Мне учинили допрос. Кто я по национальности? Я ответил – русский.
– А что, если мы проверим и докажем, что ты еврей?
Я понял, о какой проверке идет речь, и сказал, что отец мой русский, мать еврейка.
Староста и оба полицая между собой переговорили на своем языке. Всего разговора я не понял, но суть его была в том, что, если мать еврейка, значит, сын еврей.
Нас заперли в камеру при управе, а на рассвете снова допрашивали: кто такой Алексей, где он? Кто скажет, того сейчас же отпустят.
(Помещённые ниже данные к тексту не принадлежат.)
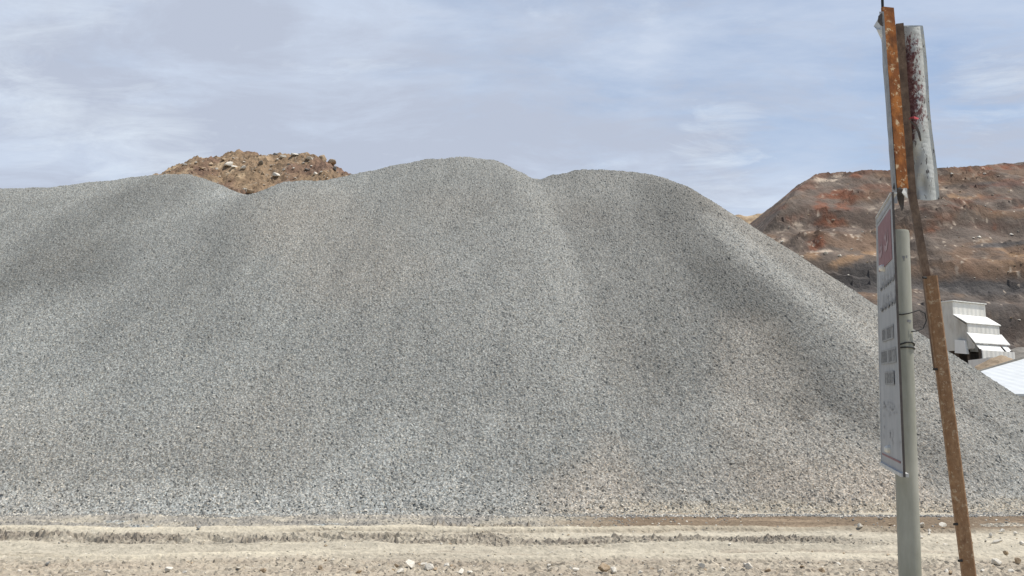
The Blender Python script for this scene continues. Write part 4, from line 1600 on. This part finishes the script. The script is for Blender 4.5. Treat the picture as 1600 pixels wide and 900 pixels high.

Это была, конечно, полицейская ложь. Но никто не знал, где Алексей. Он своевременно ушел из Александровки.
Из Александровки по направлению Игрени нас повезли на подводе. Три полицая сидели рядом, впереди и сзади на подводах ехали еще по одному полицаю. По дороге мы разговаривали. Сергей предположил, что нас везут на восстановление железнодорожных путей. Но я был уверен, что меня везут на расстрел.
Последние часы перед расстрелом?
Мы проехали Игрень и направились дальше в направлении Днепропетровска. День стоял тихий и солнечный. По голубому небу плыли отдельными островками белые облака. Я мысленно прощался с окружающей предвесенней природой и жадно всматривался в каждый штрих ее красоты.